BP seeks more joint ventures in Russia

BP, one of the three biggest western oil companies, is seeking more joint ventures with Russia and other resource-rich countries as a way to deliver growth.

BP on Tuesday kicks off the reporting season for the international oil companies and is expected to report a drop of about 16 per cent cent in second-quarter profits from the equivalent period of last year.

The outlook for all international oil companies has been looking increasingly troubled, with rapidly rising costs, generally sluggish production growth, intensifying competition from national oil companies in emerging economies such as China, Brazil and India, and greater resource nationalism among the countries that hold oil and gas reserves.

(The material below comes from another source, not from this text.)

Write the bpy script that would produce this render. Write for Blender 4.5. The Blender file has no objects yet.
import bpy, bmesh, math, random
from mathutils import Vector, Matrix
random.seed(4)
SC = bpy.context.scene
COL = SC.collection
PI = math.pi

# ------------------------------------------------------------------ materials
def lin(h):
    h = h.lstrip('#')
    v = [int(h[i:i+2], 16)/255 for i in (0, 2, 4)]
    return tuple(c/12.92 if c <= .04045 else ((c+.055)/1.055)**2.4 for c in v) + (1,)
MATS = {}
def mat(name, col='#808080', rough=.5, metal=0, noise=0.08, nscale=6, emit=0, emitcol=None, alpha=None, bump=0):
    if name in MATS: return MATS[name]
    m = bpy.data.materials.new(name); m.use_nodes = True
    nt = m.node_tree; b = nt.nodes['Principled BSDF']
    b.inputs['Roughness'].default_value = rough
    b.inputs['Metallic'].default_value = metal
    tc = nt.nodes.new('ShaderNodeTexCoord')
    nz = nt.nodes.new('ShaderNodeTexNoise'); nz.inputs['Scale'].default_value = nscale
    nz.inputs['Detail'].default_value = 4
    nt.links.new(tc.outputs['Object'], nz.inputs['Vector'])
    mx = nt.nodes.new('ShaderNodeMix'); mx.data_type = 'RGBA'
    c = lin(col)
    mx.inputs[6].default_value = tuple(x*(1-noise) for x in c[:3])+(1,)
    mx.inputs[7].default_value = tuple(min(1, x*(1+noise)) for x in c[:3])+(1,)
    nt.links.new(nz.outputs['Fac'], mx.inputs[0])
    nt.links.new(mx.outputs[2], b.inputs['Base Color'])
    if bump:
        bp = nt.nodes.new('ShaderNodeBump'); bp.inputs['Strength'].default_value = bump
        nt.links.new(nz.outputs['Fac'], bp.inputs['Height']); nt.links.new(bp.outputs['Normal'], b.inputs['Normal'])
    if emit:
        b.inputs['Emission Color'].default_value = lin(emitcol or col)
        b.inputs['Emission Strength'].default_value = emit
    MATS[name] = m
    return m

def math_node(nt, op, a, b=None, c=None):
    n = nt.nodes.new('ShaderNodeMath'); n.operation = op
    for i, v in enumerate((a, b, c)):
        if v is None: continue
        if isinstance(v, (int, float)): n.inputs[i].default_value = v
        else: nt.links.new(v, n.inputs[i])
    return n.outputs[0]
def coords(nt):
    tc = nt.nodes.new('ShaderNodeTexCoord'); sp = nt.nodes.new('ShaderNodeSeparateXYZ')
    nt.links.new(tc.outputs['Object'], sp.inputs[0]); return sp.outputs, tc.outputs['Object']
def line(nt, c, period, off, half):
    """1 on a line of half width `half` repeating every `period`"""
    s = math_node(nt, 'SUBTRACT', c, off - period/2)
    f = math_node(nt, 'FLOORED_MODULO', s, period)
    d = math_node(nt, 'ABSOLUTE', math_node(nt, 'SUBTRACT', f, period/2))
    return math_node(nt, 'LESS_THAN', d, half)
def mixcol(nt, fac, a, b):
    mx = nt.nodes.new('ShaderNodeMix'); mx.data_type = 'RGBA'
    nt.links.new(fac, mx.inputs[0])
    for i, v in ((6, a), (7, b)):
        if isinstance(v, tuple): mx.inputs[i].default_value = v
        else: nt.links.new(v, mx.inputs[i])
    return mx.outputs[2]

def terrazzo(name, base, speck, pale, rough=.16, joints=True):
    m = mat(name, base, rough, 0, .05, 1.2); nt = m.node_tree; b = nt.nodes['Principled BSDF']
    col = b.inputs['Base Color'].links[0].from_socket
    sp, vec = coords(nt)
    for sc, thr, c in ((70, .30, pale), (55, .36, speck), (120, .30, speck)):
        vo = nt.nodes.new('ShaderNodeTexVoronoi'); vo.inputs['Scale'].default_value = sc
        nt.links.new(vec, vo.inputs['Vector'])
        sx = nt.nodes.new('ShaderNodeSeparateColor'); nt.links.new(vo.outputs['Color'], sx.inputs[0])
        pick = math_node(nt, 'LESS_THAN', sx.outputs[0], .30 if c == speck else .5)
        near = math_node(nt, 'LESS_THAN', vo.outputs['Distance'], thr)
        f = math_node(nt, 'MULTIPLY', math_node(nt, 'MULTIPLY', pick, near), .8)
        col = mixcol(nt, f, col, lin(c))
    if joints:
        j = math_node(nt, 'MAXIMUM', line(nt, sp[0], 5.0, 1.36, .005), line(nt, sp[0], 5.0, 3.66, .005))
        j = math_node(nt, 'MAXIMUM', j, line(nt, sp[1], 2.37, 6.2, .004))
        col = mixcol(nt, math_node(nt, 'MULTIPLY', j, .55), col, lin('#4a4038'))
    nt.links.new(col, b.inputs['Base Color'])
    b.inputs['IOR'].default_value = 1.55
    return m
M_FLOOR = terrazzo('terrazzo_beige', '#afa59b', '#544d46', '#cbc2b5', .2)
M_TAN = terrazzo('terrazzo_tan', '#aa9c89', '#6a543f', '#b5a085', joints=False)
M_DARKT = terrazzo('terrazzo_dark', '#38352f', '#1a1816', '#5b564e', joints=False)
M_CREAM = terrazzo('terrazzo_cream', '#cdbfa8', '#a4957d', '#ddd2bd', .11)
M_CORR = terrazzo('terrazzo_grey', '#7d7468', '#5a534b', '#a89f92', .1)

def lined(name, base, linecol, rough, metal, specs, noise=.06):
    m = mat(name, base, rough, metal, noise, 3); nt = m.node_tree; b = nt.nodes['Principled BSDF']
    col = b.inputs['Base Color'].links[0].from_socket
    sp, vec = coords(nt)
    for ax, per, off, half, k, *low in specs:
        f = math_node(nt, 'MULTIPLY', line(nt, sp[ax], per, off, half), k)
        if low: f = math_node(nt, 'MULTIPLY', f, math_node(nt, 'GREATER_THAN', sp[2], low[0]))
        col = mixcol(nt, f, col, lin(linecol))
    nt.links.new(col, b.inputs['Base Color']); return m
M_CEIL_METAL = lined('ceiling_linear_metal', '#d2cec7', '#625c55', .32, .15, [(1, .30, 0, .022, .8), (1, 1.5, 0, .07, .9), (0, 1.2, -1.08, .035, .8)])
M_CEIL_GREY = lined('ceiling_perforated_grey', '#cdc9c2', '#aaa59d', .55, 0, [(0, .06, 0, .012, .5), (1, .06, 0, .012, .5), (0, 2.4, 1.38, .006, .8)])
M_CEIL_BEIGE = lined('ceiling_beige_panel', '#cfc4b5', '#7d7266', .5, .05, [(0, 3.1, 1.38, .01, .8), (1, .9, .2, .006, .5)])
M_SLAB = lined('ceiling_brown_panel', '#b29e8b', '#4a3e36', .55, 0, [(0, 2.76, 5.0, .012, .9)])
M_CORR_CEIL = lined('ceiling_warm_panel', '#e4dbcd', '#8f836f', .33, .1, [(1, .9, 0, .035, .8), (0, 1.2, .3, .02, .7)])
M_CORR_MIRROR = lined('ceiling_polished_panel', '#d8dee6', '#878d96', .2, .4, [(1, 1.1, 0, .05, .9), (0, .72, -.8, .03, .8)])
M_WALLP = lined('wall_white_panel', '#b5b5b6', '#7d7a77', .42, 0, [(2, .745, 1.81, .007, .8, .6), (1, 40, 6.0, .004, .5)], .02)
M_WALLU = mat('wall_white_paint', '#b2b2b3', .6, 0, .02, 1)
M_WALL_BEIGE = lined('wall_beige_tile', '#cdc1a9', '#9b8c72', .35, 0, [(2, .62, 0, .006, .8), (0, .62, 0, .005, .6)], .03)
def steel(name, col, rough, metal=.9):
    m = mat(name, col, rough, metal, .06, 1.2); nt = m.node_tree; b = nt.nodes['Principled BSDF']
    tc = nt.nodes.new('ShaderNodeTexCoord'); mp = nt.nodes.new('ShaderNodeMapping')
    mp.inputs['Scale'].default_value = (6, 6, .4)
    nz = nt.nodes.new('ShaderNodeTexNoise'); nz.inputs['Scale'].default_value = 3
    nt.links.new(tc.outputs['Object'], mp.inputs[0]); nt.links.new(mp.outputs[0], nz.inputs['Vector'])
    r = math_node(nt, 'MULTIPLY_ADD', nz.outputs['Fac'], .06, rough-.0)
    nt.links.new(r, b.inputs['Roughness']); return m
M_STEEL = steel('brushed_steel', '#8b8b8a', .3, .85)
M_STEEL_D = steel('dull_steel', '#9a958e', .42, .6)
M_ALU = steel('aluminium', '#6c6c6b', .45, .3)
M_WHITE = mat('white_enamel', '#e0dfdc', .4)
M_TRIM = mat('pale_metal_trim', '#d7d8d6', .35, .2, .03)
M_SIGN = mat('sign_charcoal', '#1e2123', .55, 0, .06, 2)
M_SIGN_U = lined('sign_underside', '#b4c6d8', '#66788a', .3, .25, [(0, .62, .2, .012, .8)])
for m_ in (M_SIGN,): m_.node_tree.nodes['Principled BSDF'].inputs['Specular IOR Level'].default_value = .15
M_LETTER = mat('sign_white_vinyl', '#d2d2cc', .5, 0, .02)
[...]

Last month, following months of pressure from the Russian authorities, BP’s 50 per cent-owned joint venture TNK-BP was forced to sell its stake in the vast Kovykta gas field to Gazprom, the state-controlled gas company, at a bargain price.

But BP still sees great potential in investing in Russia, and hopes for further development of joint ventures with Gazprom and other Russian companies.

It believes that it can offer expertise in areas such as deep-water exploration and production, and access to markets in the west and in Asia, that could be offered to attract companies that control large quantities of oil and gas but need more technology and marketing know-how and networks.

As part of the Kovykta deal, BP, TNK-BP and Gazprom agreed to set up a global joint venture worth at least $3bn (€2.2bn) that could develop projects inside and outside Russia.

In a speech in Moscow shortly before that deal was signed, Tony Hayward, BP’s new chief executive, talked about what he described as the growth of “reciprocity”, which he said meant “the development of not just foreign investment into Russia, but investment by Russian companies overseas”.

Deals with Russia could involve Gazprom taking stakes in BP assets worldwide, including projects in liquefied natural gas, which is one of the Russian company’s ambitions for expansion.